Task goal: Print the records below from the first line through the line containing "mb.add(np.stack([GX, GY, GZ], -1), grid_faces(len(gx), len(gy)))", both included, word for word.

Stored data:
......
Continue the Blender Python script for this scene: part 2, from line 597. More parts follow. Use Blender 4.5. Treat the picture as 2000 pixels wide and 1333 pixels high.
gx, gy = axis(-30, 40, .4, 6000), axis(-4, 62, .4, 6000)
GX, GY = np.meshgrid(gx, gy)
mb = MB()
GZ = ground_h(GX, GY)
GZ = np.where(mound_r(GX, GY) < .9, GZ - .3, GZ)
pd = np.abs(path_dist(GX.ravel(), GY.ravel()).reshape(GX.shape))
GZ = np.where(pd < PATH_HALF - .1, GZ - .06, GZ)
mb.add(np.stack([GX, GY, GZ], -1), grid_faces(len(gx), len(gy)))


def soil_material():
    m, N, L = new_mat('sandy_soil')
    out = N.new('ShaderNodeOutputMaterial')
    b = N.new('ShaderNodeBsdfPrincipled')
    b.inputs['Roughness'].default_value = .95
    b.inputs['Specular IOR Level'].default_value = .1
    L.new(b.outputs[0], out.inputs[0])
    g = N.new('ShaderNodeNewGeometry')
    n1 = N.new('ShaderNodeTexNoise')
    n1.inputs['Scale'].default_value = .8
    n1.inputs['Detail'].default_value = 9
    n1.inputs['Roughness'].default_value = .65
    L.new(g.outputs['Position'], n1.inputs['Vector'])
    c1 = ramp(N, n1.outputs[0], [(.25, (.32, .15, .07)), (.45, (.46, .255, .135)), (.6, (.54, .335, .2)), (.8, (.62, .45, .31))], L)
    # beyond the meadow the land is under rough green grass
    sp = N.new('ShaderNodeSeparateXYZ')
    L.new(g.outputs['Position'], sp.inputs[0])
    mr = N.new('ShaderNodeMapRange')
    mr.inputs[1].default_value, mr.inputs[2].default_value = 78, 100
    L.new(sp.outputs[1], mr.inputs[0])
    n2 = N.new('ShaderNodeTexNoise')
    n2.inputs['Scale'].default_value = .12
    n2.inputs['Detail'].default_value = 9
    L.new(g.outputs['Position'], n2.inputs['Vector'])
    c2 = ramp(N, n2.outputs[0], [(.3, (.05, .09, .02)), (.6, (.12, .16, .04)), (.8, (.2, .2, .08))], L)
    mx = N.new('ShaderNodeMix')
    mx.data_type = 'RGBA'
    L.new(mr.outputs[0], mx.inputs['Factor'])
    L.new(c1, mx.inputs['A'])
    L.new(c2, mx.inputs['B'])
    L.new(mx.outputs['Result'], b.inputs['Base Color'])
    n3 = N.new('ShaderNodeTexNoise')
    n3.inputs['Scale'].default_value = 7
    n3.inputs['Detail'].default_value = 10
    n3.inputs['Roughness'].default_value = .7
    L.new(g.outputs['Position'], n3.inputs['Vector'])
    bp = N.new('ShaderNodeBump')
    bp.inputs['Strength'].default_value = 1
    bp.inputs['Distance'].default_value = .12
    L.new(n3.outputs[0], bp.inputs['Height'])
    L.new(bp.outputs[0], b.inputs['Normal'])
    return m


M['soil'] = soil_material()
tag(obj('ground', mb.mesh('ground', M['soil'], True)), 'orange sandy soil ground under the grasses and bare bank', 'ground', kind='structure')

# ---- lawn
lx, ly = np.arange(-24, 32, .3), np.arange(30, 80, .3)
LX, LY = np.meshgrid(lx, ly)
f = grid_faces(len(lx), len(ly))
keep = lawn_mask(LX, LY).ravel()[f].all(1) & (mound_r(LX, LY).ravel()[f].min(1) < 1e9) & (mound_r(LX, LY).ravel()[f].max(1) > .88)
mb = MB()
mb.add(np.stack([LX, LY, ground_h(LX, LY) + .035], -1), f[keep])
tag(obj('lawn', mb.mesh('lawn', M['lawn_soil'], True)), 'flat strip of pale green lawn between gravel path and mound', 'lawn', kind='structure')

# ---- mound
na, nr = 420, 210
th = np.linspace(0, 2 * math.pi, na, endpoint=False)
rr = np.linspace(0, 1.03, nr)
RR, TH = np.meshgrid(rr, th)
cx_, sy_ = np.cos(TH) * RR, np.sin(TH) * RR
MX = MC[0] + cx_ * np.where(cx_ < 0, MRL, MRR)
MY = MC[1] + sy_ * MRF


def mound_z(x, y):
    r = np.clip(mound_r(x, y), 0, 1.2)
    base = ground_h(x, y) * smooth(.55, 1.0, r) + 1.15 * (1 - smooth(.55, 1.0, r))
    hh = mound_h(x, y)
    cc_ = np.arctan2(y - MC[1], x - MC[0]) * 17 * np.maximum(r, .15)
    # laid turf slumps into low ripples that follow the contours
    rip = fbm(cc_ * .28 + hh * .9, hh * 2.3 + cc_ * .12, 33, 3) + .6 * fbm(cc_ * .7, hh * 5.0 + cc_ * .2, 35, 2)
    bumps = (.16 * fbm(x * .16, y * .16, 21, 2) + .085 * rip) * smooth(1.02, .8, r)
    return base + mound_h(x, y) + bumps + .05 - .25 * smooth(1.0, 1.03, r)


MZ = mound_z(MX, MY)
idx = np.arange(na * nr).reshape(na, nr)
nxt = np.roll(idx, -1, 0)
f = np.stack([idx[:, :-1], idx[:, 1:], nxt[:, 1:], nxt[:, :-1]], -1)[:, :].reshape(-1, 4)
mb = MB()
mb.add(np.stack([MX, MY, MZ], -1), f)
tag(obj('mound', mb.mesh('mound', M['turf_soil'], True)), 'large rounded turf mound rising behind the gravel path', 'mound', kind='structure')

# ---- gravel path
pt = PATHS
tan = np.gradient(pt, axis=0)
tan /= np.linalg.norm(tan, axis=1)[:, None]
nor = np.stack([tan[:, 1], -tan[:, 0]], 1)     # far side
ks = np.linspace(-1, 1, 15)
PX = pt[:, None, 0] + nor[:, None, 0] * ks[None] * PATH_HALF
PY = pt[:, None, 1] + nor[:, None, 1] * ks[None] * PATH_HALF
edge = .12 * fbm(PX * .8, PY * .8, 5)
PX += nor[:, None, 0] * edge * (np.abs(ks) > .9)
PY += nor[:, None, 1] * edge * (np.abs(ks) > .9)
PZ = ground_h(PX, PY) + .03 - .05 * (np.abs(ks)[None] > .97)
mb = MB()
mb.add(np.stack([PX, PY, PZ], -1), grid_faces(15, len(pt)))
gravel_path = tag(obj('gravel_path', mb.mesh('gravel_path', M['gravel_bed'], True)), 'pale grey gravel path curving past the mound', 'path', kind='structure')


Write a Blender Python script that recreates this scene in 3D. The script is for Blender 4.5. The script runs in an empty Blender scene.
......
Answer to the problem:
Continue the Blender Python script for this scene: part 2, from line 597. More parts follow. Use Blender 4.5. Treat the picture as 2000 pixels wide and 1333 pixels high.
gx, gy = axis(-30, 40, .4, 6000), axis(-4, 62, .4, 6000)
GX, GY = np.meshgrid(gx, gy)
mb = MB()
GZ = ground_h(GX, GY)
GZ = np.where(mound_r(GX, GY) < .9, GZ - .3, GZ)
pd = np.abs(path_dist(GX.ravel(), GY.ravel()).reshape(GX.shape))
GZ = np.where(pd < PATH_HALF - .1, GZ - .06, GZ)
mb.add(np.stack([GX, GY, GZ], -1), grid_faces(len(gx), len(gy)))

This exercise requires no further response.